◆ BRIEF
Find each line that has the string "pixels" and give the total, with nothing else.
↓
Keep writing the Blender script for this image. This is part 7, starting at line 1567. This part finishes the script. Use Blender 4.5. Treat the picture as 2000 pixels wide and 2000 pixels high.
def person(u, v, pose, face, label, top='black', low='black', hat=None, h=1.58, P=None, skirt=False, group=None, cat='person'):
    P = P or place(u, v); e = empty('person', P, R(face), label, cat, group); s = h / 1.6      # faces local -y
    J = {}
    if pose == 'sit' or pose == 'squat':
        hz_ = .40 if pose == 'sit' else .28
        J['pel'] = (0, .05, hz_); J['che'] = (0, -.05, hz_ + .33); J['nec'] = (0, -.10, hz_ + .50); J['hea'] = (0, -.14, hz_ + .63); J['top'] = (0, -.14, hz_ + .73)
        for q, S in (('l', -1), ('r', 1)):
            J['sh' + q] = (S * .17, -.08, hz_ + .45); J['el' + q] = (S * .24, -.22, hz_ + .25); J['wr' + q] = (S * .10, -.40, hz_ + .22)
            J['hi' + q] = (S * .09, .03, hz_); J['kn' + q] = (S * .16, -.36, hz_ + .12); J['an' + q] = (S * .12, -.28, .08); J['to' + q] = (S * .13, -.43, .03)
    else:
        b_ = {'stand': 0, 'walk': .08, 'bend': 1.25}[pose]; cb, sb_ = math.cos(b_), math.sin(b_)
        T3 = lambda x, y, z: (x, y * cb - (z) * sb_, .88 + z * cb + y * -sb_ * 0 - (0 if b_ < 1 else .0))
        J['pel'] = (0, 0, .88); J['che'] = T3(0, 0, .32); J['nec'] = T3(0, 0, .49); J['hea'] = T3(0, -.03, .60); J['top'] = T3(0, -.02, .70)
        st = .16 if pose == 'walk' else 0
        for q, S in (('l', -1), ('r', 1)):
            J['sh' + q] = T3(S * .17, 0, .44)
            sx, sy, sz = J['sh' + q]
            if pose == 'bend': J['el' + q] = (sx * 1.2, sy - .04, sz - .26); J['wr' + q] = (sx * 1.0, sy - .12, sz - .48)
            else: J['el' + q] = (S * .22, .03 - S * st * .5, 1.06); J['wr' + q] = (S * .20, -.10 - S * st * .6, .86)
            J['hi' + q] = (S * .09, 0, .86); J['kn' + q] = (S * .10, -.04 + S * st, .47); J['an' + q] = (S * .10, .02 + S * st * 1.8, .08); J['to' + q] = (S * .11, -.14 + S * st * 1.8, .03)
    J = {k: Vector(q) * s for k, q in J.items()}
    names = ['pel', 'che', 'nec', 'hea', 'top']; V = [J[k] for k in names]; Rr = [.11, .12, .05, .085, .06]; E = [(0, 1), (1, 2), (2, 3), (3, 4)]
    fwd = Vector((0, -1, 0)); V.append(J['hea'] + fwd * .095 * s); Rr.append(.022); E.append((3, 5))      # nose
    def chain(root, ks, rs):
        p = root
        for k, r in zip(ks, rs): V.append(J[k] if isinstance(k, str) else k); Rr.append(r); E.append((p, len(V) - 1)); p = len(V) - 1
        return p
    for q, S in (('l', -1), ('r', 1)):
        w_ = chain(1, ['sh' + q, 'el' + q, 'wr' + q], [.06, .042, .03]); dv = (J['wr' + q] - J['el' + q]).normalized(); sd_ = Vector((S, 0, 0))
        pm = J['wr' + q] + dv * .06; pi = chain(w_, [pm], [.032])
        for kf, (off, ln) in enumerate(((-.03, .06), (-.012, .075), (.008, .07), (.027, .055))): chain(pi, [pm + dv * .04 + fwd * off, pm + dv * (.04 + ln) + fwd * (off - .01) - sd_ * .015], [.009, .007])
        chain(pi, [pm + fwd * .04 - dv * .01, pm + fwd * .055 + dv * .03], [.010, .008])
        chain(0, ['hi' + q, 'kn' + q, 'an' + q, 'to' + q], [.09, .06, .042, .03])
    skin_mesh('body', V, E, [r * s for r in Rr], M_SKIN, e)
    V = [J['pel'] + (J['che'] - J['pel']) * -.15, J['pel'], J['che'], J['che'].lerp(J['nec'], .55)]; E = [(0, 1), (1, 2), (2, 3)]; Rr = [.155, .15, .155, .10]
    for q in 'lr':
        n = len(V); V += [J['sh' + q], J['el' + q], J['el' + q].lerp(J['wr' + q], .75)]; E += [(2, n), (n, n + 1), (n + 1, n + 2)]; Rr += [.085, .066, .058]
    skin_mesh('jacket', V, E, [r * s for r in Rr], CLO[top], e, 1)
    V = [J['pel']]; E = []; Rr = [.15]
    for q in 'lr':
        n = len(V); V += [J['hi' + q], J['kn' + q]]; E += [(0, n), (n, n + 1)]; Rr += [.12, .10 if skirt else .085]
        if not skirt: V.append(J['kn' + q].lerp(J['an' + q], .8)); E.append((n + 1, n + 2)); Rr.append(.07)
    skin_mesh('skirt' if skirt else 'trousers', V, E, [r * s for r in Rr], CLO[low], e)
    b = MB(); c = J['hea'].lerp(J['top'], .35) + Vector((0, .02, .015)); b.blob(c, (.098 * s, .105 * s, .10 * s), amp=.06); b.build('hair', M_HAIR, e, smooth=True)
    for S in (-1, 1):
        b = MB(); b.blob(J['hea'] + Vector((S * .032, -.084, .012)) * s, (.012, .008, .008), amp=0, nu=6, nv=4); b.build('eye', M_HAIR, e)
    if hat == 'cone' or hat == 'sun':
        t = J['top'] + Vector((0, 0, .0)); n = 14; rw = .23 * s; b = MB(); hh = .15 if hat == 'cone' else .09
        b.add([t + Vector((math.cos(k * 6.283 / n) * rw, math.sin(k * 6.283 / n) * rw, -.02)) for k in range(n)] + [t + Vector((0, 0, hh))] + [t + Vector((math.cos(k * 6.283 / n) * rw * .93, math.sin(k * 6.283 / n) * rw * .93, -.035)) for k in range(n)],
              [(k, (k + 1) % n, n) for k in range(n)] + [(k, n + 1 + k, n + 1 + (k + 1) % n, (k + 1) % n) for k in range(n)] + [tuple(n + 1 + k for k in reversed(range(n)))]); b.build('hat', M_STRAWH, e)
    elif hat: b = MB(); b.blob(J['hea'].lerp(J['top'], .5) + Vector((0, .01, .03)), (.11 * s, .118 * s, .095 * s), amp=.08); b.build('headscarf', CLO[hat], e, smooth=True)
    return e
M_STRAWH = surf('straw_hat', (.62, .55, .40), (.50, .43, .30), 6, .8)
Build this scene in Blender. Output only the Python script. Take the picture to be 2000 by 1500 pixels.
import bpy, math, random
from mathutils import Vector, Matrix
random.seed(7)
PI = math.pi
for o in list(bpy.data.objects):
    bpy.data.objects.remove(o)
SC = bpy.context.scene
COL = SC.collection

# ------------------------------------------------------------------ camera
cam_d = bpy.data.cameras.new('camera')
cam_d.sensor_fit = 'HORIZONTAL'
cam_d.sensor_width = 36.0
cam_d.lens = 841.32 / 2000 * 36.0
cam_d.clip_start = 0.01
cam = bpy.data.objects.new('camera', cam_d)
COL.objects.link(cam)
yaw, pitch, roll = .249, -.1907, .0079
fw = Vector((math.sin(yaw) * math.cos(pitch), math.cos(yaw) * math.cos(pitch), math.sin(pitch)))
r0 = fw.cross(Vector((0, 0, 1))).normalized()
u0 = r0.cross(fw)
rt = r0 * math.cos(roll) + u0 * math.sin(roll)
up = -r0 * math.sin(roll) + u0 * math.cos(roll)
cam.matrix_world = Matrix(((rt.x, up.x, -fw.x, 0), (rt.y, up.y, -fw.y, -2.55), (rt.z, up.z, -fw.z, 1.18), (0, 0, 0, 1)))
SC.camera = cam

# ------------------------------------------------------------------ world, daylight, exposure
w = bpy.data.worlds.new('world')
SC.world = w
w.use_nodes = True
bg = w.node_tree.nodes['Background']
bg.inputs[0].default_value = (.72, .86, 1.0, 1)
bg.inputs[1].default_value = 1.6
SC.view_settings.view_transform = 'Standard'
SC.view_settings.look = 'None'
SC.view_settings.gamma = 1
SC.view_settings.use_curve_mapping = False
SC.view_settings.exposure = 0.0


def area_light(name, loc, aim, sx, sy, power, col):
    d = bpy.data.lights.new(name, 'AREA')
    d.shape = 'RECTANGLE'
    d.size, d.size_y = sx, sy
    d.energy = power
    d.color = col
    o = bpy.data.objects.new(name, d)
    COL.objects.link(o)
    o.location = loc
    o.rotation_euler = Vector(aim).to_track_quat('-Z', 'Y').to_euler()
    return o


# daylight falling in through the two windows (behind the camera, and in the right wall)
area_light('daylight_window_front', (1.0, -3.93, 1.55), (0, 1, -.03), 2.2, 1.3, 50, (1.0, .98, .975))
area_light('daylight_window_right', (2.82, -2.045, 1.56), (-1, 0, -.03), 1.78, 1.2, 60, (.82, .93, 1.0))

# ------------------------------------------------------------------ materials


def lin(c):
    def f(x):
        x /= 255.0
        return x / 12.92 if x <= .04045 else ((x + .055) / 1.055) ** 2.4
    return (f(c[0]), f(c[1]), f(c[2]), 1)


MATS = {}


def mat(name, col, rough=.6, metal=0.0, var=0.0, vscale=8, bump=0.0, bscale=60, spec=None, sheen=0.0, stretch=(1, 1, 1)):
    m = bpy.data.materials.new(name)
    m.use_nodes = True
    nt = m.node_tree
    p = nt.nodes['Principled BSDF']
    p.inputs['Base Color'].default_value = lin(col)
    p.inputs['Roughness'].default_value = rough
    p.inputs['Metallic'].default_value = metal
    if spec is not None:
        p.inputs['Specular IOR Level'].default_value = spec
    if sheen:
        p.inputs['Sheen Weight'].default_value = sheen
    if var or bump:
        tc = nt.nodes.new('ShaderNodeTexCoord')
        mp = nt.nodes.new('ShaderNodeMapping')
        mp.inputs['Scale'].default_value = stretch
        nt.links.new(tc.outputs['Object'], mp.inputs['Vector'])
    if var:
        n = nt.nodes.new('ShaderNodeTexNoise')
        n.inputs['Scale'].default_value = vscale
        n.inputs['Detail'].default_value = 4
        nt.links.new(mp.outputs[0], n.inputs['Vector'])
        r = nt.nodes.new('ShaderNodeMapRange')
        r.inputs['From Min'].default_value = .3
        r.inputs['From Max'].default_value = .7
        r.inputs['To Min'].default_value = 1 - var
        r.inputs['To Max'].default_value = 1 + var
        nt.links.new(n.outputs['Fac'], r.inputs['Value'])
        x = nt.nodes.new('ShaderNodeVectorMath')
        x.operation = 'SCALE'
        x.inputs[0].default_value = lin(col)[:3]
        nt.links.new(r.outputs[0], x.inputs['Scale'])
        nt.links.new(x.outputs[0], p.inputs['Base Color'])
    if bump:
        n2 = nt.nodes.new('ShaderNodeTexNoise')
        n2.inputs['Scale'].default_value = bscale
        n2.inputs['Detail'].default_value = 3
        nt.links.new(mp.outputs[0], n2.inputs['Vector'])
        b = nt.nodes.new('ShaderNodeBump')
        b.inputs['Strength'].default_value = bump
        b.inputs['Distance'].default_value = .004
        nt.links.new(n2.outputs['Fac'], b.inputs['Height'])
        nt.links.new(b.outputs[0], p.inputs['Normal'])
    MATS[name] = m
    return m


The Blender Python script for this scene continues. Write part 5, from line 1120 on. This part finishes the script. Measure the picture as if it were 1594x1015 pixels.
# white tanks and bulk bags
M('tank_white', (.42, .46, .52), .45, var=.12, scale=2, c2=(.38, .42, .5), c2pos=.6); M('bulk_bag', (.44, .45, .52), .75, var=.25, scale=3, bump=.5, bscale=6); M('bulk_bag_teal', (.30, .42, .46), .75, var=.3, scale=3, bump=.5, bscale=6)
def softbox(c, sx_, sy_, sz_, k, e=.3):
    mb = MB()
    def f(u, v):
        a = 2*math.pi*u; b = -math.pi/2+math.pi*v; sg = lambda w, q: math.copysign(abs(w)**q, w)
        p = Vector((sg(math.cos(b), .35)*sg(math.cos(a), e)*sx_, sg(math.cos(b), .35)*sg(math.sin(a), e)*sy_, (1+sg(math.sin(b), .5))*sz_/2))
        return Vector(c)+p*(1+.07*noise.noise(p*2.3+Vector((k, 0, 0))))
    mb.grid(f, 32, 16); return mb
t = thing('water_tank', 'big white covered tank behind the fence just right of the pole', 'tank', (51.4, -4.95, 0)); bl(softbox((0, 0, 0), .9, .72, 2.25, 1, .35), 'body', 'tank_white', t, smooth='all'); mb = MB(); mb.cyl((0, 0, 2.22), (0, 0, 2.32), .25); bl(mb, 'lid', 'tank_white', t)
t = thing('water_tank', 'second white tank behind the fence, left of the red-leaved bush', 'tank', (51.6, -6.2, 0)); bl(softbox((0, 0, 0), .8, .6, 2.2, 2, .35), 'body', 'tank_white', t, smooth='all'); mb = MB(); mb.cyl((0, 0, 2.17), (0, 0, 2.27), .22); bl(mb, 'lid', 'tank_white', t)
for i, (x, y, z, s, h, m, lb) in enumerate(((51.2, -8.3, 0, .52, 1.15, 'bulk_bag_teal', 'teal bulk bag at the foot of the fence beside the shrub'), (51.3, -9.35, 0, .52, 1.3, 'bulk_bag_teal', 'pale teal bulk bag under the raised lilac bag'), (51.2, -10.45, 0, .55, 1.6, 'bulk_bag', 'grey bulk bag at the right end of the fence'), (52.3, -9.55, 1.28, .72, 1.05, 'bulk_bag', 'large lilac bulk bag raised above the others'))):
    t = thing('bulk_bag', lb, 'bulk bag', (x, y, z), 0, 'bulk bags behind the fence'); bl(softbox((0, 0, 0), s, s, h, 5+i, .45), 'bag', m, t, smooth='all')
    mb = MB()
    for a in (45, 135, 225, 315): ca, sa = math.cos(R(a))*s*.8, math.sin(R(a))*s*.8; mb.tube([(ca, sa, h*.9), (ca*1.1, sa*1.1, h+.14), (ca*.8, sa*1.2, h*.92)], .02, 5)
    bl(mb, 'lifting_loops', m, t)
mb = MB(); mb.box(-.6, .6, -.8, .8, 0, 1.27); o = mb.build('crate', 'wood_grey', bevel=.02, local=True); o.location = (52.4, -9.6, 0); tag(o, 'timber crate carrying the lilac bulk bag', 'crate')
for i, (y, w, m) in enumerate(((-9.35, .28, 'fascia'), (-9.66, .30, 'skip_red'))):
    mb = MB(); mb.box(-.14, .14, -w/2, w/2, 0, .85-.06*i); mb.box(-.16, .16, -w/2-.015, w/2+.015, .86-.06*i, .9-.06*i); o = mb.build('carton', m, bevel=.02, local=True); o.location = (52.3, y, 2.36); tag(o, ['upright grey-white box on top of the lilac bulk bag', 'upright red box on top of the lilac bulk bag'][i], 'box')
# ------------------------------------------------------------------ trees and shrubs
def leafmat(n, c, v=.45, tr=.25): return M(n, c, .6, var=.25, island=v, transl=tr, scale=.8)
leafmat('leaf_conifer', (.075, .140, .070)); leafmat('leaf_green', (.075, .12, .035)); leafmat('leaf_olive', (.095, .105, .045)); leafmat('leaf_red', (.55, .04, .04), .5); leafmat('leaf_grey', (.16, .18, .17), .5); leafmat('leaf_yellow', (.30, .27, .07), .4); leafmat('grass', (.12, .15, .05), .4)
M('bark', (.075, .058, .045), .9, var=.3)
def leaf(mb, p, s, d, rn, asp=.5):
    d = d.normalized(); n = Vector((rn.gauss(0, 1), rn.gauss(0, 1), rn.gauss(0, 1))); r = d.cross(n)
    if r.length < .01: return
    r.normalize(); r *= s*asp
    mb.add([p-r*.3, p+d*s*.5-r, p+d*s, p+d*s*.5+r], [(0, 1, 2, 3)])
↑
◆ THE OUTPUT
3